Supporters and adversaries of ousted Libyan dictator Moammar Gadhafi are fighting for a fifth day for control of the city of Sirte, east of Tripoli. Gadhafi's hometown is one of two strongholds beyond the control of the National Transitional Council. Civilians are trying to flee the city of 100,000. Pro-Gadhafi forces and some civilians have blamed NATO airstrikes for the deaths of civilians. The Western alliance and the Council deny it.


For the second time in two days, Mexico's Supreme Court has let stand a state right-to-life amendment that severely limits abortions. The decision involves Mexico's north-central state of San Luis Potosi. The court also upheld a similar measure in Baja California on Wednesday. Both amendments severely restrict abortions, with exceptions like rape or danger to a mother's life. Mexico City is the only part of the country that has legalized abortion in the first three months of pregnancy. The latest decision makes it likely that right-to-life amendments passed by 16 of Mexico's 31 states will stand.

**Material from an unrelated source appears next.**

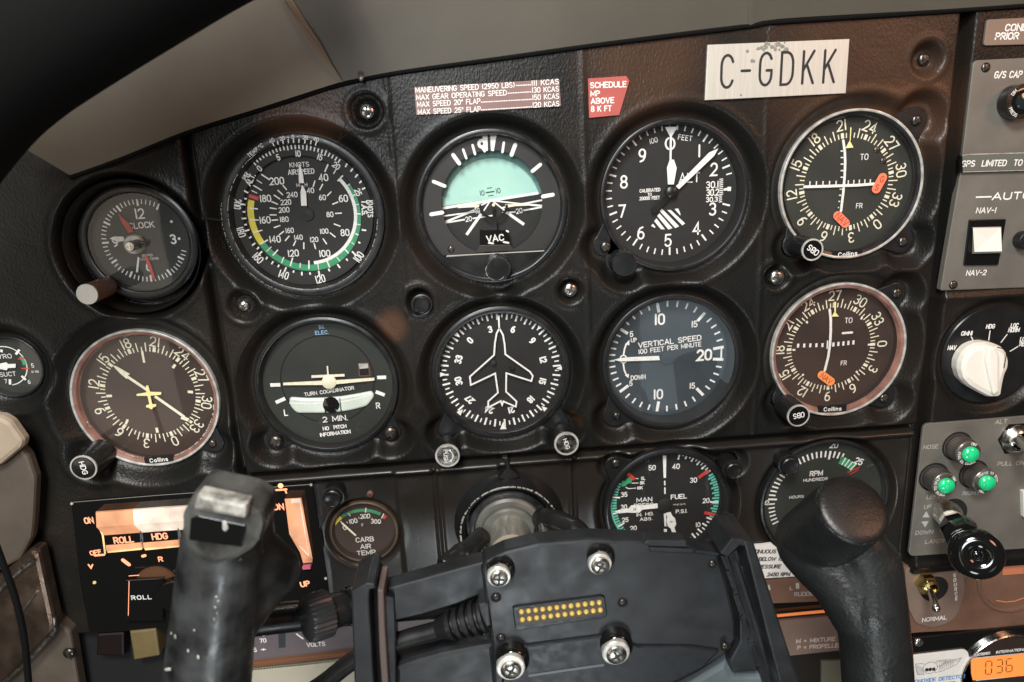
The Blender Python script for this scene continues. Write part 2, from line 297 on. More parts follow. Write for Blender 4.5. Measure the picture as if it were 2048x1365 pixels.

The U.S. says China must make its farm sector more transparent and open to foreign competition. The U.S. has told the World Trade Organization's agriculture committee that China continues to charge a 13-per cent import tax on foreign wheat, cotton and corn, as well as on farm inputs such as seed, pesticide, herbicide and farm machinery. The U.S. report says that although China did take many steps to liberalize after its joined the WTO 10 years ago, there is now a trend toward state intervention in the agricultural sector. The Americans also complain that it's difficult to assess whether China is respecting its WTO commitments because the Chinese government apparently hasn't notified it of all of its farm subsidies. The current review of China's trade policies is the last to which it committed itself when it joined the organization.

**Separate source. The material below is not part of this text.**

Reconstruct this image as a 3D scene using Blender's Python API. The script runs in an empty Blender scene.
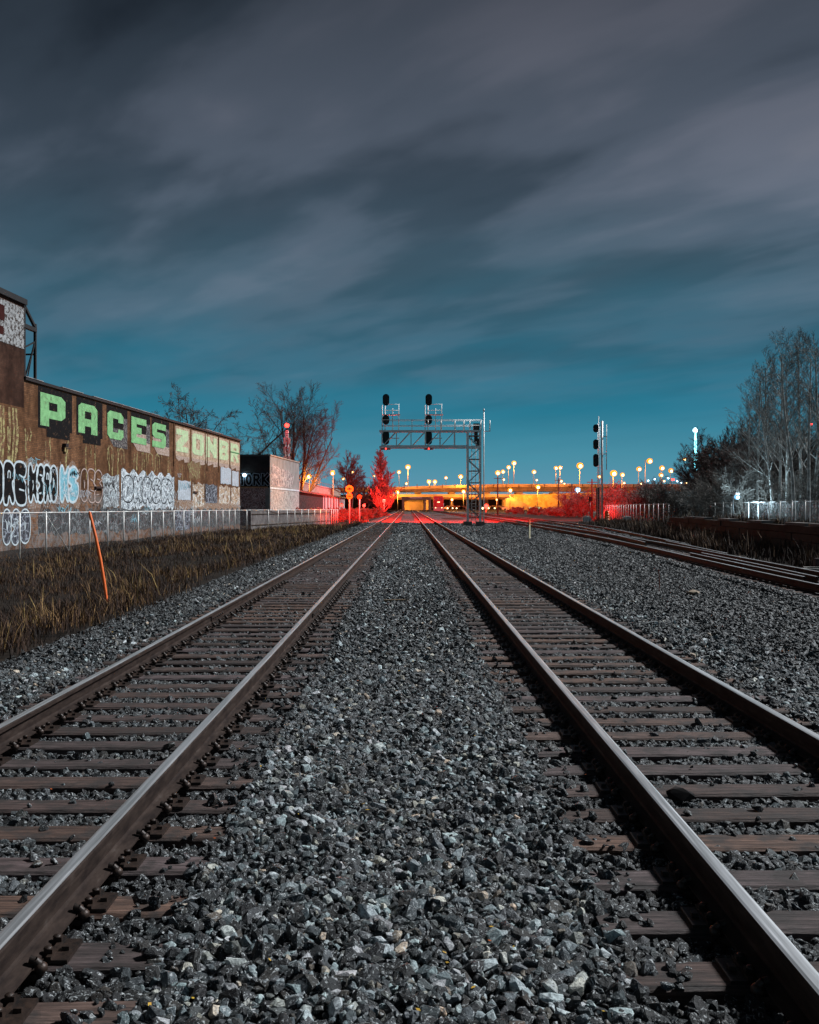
import bpy, bmesh, math, random
import numpy as np
from mathutils import Vector, Matrix
R = math.radians
random.seed(7); rng = np.random.default_rng(7)
sc = bpy.context.scene
col = sc.collection

# ------------------------------------------------------------------ camera
CAMZ = 1.81; F = 965.0; HX = 408.0; HY = 508.0
cam = bpy.data.cameras.new('camera'); camo = bpy.data.objects.new('camera', cam); col.objects.link(camo)
camo.location = (0, 0, CAMZ); camo.rotation_euler = (R(90), 0, 0)
cam.sensor_fit = 'VERTICAL'; cam.sensor_height = 36.0; cam.lens = F/1024*36
cam.shift_x = (409.5-HX)/1024; cam.shift_y = -(512-HY)/1024
cam.clip_start = 0.05; cam.clip_end = 6000
sc.camera = camo

def lin(c):
    return tuple((x/255/12.92 if x/255 <= .04045 else ((x/255+.055)/1.055)**2.4) for x in c)

# ------------------------------------------------------------------ sky (night cloud deck lit by the city)
W = bpy.data.worlds.new("World"); sc.world = W; W.use_nodes = True
nt = W.node_tree; nt.nodes.clear()
def N(t, **k):
    n = nt.nodes.new(t)
    for a, b in k.items(): setattr(n, a, b)
    return n
L = nt.links.new
def wm(op, a, b=None, c=None, clamp=False):
    n = N('ShaderNodeMath', operation=op); n.use_clamp = clamp
    for i, v in enumerate((a, b, c)):
        if v is None: continue
        if hasattr(v, 'links'): L(v, n.inputs[i])
        else: n.inputs[i].default_value = v
    return n.outputs[0]
tc = N('ShaderNodeTexCoord'); sp = N('ShaderNodeSeparateXYZ'); L(tc.outputs['Generated'], sp.inputs[0])
X, Y, Z = sp.outputs
den = wm('ADD', wm('MAXIMUM', Z, 0.0), 0.10)
px = wm('DIVIDE', X, den); py = wm('DIVIDE', Y, den)
cmb = N('ShaderNodeCombineXYZ'); L(px, cmb.inputs[0]); L(py, cmb.inputs[1])
mp = N('ShaderNodeMapping'); mp.inputs['Rotation'].default_value = (0, 0, R(47)); L(cmb.outputs[0], mp.inputs[0])
mp2 = N('ShaderNodeMapping'); mp2.inputs['Scale'].default_value = (0.72, 1.45, 1); L(mp.outputs[0], mp2.inputs[0])
mp2.inputs['Location'].default_value = (2.3, 1.1, 0)
n1 = N('ShaderNodeTexNoise'); n1.inputs['Scale'].default_value = .8; n1.inputs['Detail'].default_value = 3.5; n1.inputs['Roughness'].default_value = .45
n1.inputs['Distortion'].default_value = .35; L(mp2.outputs[0], n1.inputs['Vector'])
n2 = N('ShaderNodeTexNoise'); n2.inputs['Scale'].default_value = 2.4; n2.inputs['Detail'].default_value = 4; n2.inputs['Roughness'].default_value = .5
n2.inputs['Distortion'].default_value = .2; L(mp2.outputs[0], n2.inputs['Vector'])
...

Auto dealers report that prices for new vehicles have sunk to a 17-year low. The Canadian Automobile Dealers Association says that while the situation makes things difficult for dealers, consumers are the winners in the end. Auto sales are expected to reach 1.6 million units in 2011, while prices are the same as in 1994, a 40-per cent with adjustment for inflation. The Association says the main factors in the situation are intense competition, manufacturer incentives and reduced production costs.


Air Canada's 6,800 flight attendants have begun voting on a tentative contract agreement reached on Sept. 20. The result will be announced on Oct. 10. The agreement was reached just before a strike deadline and as the federal government threatened to stop a strike with back-to-work legislation. The flight attendants voted in August to reject a previous tentative agreement.


TSX on Friday: 11,624 - 62. Dollar: US.95. Euro: $1.40. Oil: $79.14 - $3.00.




The red-hot B.C. Lions hosted the Edmonton Eskimos in one of two Canadian Football League games Friday night. The Lions are on a five-game winning streak and played on the field of the newly renovated B.C. Place Stadium. In Winnipeg, the league-leading Blue Bombers hosted Montreal, with the Alouettes looking to take a piece of the East Division lead.



British Columbia on Saturday: rain, high C15 Vancouver. Yukon: mix sun cloud. Northwest Territories: rain. Nunavut: flurries. Whitehorse 8, Yellowknife 4, Iqaluit 0. Alberta: rain. Saskatchewan: rain north, sun south. Manitoba: sun. Edmonton 10, Regina 26, Winnipeg 25. Ontario: mix sun cloud south, sun north. Quebec: mix sun cloud. Toronto, Ottawa 12, Montreal 11. Atlantic Canada: rain. Fredericton 18, Halifax, St. John's 21, Charlottetown 20.